## Start LISTING

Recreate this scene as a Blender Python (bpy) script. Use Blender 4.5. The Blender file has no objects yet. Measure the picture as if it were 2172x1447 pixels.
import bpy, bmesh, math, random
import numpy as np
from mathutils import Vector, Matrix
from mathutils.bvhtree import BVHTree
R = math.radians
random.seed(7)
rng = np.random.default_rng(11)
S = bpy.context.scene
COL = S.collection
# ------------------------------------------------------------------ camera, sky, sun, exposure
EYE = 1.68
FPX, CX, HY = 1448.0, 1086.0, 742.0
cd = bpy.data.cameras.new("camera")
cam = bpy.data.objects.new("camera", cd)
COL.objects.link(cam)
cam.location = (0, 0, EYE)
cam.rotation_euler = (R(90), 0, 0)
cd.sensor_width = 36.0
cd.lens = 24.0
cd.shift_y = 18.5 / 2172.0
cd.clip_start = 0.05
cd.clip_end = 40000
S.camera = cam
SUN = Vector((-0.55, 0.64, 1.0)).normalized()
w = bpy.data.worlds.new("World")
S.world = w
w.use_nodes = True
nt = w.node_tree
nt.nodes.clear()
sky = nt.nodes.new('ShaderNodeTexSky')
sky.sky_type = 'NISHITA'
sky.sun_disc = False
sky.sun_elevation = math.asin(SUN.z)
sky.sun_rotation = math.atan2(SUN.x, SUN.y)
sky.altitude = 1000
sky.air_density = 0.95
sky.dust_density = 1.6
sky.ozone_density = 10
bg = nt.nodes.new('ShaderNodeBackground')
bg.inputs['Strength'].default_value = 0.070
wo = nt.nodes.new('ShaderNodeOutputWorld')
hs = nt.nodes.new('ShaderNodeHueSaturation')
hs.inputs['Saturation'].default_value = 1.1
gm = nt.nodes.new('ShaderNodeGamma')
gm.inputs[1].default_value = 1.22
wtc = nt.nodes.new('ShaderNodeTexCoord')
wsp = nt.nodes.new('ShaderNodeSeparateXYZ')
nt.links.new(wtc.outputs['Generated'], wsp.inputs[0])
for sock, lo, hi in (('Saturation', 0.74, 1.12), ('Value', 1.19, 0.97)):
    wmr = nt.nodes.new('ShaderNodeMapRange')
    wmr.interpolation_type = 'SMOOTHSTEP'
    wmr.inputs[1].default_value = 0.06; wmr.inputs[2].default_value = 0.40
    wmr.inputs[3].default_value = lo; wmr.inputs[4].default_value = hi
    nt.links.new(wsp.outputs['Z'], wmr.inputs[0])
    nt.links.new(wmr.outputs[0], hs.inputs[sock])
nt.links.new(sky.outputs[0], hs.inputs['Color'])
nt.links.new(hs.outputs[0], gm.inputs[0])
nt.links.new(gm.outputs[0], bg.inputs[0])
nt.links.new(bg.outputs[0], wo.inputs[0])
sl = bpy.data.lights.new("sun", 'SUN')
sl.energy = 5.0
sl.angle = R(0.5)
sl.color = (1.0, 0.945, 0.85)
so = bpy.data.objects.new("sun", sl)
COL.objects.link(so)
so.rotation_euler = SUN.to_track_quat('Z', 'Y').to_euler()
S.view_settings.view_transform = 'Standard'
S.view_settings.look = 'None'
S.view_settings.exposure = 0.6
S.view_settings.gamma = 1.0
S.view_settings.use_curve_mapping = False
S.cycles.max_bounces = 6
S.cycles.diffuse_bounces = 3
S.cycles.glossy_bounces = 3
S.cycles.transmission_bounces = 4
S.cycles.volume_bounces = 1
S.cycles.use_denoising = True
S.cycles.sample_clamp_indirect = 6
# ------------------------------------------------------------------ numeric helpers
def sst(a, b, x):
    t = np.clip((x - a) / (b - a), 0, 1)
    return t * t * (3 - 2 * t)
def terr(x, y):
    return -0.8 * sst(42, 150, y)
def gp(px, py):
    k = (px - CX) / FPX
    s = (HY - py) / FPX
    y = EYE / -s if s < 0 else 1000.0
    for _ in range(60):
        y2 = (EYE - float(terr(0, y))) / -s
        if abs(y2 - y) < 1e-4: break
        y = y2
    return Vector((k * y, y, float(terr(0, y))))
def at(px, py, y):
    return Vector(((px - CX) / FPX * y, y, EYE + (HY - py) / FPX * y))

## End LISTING
## Start LISTING

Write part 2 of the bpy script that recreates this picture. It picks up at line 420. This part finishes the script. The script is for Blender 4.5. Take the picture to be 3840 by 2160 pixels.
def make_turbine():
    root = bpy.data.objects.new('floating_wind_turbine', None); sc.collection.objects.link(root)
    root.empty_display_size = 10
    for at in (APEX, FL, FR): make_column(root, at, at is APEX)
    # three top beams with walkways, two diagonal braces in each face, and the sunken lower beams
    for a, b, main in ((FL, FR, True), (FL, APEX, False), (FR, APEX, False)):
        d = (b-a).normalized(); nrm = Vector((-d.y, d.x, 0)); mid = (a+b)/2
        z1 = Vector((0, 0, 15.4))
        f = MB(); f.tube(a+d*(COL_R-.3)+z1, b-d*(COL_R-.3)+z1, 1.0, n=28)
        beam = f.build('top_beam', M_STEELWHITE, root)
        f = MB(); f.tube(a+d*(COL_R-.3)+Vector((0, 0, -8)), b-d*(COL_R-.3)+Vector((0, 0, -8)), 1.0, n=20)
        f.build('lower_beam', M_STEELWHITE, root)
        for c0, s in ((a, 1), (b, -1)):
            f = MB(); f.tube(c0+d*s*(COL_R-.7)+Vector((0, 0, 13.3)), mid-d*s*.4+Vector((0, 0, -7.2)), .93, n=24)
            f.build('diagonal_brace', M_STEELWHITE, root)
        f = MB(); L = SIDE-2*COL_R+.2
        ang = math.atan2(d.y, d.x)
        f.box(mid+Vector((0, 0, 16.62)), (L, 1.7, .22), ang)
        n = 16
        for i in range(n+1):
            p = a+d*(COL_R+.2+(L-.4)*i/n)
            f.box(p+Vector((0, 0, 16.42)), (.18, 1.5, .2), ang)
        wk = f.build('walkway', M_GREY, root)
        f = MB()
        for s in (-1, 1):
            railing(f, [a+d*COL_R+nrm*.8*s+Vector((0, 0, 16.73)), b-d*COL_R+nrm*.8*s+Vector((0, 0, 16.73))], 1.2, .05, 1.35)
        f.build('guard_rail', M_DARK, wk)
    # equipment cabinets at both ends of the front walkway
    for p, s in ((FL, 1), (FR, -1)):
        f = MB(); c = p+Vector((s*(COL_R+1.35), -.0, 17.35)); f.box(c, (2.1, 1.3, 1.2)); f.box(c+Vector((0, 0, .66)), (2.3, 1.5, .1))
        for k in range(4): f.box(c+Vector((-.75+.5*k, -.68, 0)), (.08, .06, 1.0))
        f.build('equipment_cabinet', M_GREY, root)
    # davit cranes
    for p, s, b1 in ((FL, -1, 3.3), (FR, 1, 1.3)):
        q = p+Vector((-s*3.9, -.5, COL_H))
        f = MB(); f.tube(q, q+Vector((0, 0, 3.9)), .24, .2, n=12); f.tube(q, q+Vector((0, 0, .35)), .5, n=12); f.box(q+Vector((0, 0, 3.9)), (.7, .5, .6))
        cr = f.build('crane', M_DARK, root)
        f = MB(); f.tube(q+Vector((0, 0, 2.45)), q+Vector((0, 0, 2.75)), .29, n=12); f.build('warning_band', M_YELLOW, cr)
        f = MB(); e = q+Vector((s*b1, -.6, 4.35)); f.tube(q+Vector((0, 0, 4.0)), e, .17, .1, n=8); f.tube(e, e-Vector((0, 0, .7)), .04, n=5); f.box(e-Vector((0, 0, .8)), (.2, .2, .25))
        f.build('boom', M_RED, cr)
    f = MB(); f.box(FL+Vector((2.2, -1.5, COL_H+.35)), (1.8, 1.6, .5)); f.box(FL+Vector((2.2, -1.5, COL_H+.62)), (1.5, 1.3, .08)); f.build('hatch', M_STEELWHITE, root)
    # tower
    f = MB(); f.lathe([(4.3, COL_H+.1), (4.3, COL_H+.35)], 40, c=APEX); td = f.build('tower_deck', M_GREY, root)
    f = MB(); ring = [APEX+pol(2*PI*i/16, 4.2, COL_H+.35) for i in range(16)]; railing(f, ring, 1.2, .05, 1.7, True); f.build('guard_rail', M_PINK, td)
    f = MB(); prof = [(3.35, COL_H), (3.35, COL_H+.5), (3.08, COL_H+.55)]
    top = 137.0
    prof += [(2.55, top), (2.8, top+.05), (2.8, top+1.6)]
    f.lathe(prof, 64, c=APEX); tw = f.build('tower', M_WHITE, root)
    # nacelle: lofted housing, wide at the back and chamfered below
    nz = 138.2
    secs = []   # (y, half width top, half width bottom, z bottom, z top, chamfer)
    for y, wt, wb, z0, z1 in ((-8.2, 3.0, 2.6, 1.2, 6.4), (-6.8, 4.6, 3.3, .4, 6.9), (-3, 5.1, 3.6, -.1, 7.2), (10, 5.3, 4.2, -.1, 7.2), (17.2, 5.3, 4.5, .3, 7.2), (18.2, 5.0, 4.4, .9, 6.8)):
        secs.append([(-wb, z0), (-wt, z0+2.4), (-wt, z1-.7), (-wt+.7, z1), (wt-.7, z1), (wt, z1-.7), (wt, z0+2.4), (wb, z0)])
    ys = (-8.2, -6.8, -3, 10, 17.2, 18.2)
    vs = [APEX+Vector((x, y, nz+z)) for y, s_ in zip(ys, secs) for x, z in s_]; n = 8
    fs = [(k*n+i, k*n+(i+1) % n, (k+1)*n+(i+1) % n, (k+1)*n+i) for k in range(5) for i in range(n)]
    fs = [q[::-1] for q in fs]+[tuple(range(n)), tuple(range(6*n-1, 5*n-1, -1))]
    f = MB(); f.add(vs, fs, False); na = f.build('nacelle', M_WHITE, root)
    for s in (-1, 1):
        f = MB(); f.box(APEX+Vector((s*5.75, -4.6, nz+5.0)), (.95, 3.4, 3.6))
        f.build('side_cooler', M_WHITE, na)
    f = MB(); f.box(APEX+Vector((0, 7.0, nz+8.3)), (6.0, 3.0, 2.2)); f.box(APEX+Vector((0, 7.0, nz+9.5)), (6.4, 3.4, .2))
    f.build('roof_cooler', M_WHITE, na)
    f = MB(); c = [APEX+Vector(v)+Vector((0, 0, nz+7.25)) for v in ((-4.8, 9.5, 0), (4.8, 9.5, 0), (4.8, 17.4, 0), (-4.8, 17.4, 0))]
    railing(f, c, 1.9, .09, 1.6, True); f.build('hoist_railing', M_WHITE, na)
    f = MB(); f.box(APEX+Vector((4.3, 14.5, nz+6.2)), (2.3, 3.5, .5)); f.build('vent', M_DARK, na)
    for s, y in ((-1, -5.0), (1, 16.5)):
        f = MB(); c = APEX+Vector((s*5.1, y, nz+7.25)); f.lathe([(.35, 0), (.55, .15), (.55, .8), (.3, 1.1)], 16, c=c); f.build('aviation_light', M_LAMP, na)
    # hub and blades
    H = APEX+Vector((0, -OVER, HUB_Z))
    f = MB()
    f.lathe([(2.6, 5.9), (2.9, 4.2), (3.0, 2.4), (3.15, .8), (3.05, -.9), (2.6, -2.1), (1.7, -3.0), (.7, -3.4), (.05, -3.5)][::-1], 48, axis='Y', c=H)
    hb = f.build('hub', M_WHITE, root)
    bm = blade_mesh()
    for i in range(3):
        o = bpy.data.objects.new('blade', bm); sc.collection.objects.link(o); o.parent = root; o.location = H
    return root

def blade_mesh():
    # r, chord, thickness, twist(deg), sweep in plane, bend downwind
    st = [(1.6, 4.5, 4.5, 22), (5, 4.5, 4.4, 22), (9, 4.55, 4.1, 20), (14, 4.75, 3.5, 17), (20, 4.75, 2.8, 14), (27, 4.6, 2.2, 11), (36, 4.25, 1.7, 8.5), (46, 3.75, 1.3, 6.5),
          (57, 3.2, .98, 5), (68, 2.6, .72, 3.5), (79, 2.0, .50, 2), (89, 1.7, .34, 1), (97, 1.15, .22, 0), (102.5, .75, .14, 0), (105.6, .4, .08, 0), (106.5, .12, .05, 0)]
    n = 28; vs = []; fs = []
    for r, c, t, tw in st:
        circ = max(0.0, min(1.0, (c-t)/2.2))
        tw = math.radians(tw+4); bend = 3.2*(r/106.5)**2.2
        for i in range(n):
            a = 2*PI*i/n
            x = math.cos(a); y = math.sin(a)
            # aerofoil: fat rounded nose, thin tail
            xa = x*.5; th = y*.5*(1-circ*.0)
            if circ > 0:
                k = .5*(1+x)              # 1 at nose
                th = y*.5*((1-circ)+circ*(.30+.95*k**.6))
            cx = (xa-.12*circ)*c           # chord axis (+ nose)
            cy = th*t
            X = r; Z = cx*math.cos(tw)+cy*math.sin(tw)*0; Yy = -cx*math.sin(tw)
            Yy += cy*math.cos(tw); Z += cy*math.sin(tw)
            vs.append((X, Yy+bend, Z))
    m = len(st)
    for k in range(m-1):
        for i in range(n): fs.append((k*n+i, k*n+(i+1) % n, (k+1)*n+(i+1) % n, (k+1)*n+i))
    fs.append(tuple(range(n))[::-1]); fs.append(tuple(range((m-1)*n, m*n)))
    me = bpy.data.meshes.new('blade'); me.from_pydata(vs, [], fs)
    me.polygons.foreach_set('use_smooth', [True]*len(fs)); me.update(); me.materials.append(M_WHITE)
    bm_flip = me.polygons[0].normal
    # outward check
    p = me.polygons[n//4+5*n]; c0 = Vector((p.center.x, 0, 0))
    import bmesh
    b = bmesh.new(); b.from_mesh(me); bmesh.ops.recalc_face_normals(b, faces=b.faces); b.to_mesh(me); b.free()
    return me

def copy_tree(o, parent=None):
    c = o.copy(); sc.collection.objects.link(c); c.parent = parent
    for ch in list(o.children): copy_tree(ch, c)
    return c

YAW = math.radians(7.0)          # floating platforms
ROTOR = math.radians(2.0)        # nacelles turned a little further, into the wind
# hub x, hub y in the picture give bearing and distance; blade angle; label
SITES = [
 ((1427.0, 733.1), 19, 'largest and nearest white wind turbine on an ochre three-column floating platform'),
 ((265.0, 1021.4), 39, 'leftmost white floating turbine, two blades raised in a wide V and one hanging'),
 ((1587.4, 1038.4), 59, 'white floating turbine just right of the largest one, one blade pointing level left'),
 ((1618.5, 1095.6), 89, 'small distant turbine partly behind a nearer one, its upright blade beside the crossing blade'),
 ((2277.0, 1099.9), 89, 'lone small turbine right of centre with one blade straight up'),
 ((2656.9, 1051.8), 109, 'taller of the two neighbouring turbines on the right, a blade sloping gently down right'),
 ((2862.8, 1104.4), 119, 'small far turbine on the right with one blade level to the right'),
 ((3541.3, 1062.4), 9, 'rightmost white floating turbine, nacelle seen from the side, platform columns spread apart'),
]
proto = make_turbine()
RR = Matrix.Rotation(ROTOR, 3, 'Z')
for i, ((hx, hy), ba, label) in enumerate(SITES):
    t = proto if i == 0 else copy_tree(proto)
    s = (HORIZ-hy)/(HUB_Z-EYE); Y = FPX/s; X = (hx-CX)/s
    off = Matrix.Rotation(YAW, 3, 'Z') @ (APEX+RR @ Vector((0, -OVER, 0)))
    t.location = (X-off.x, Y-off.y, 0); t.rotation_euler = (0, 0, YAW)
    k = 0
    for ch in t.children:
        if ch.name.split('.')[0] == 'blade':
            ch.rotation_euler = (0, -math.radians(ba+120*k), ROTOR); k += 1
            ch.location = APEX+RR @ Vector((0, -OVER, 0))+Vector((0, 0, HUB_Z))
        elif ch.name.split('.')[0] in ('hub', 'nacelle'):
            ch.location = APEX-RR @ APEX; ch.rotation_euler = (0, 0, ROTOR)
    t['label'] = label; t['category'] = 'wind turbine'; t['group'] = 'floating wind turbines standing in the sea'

## End LISTING

» **BRIEF**:
For the records above, state how many lines include the string "scene", giving the number and nothing else.

» **RESULT OF THIS TASK**:
2